Monday, January 16, 2012

Fixing Fences


Morning starts with the quiet "click, click, click" of eight paws marching through the great room, down the hall and into the bedroom.  The clicking stops long enough for two air sniffs and then usually a sneeze; Winston's version of surveying a situation.  By this time, I'm awake and know exactly the view that will greet me when I finally pop open my right eye; a dog nose shoved under the pillow and pointed at my face.  Only two weeks now that we've been staying there more than our old house and the two boys already have a solid routine.  Just when the sun starts to warm the eastern sky, they're both up and clicking down the hall to wake me for their morning constitutional.  Winston always draws the short straw, so Romeo gets to wait at the bedroom door while the oversized labrador wakes me.  There are worse ways to meet a new day. 

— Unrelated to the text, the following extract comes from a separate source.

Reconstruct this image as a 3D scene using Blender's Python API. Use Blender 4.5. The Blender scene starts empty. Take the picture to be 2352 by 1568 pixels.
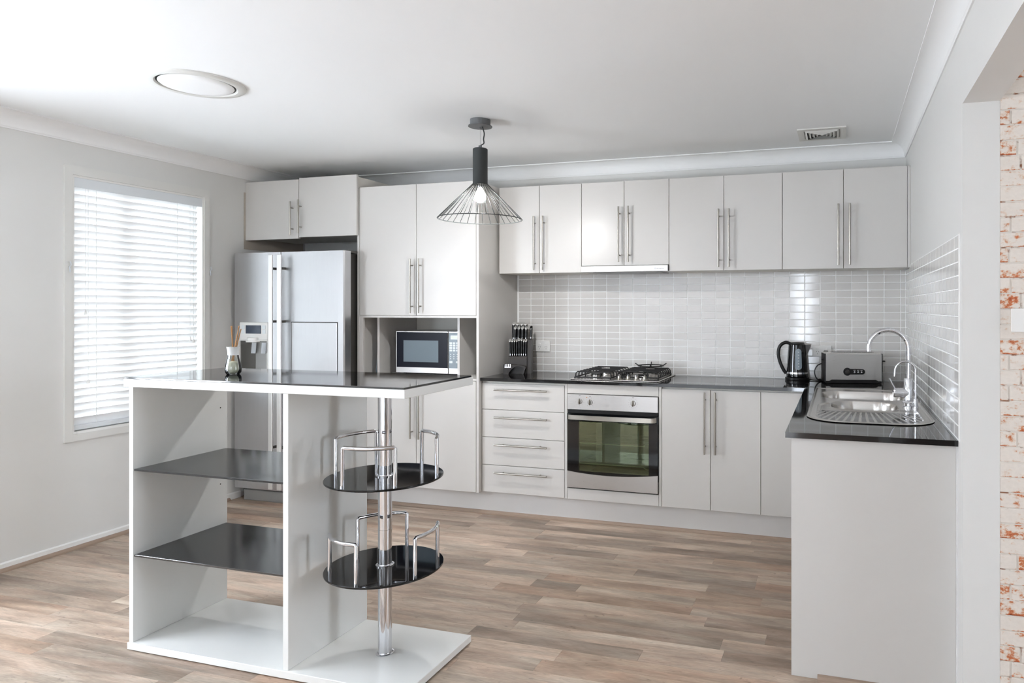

Despite our many nights spent in the new house, it's not yet (even close to being) finished.  As suspected, doing finish-out work is labor intensive, painful, and not for the impatient.  There's been broken tile, ill-fitting pipes, electrical disasters, and lots of bourbon.  The radio silence on our end is due to pure exhaustion since the end of each weekday is spent knee-deep in mortar and IKEA cabinetry.  We also don't have internet there yet and finding a good solution is tricky in those parts.  We're working on it. 

We're working on a lot of things at the moment.

But the rewards for this work are plenty.  What we do have is hot water, toilets, a kitchen island (with a sink!), refrigerator, some lighting, and the blessed wood stove.  On clear nights we can see the stars blink through the upper windows when sitting in the great room.  And in the morning the birds dive and swoop outside our windows onto the forest.  Free cable television at its finest.  We're learning more about the neighbors, too.  The good and the bad.  For example: You burn perished animals out here, apparently, if you don't have the money or equipment to properly haul or bury; a fact that shocked us at the sight of a dead steer laying amidst a burn pile on our property line.  We discovered that fences are mere suggestions of boundary lines when new neighbors emerged from the woods with yellow spray paint, claiming their lines a few feet past our fence.  These aren't negative realizations so much as a growing awareness of this new life that's coming, whether or not we're ready.  In some ways, it's easier to focus on tile and lights.  That's tangible stuff we understand and can manage.  The country beyond our porches has its own set of laws we're just learning.      



Last night we sat on the front porch with my in-laws, each of us covered in varying degrees of mortar dust, tile chips, and plumbing glue.  We grasped our respective glasses of drink and stared out into the pasture, lit deep blue in the cloudy night.  My mother-in law remarked how nice it will be to someday spend our evenings on this porch with nothing left to do, or nothing needed to be done.  And it occurred to me that "nothing left to do" is a luxury we left behind somewhere in 2008.  Back when we bought the parcel.  This land is no one's burden but our own, and we took it on (blindly), but willingly.  So it's not a complaint but observation that when you choose the country, you're choosing work.  Or a life filled with grit.  You're choosing three more steps for tasks that usually require one in the city.


As our Austin house slowly empties I feel a shift.  All the things that have collected here over the course of almost a decade seem like remnants of our past selves.  I look for clues among the piles of stuff we've accumulated.  Something to indicate that we were destined for this path.  Some assurance that it's worth it.  Then I spend one fine morning in a dew-dropped pasture listening to a nest of baby foxes down the hill, watching a donkey herd graze.  We signed up for a life of fixing.  Fixing the house, fixing the hay ring, fixing a mesquite thorn poked tire, and fixing fences.  Although I can't find words to articulate why, I do have every confidence: 
It's worth it. 

2 comments:

Alicia said...

Gonna need to see some pictures of the marble counter ASAP :-) Proud of you guys!

No Name Farm/Ranch said...

Thanks mama! We'd love to show pics of the counters but there's nothing to show! We can't finish the kitchen yet because of the electrical issues. Grrr.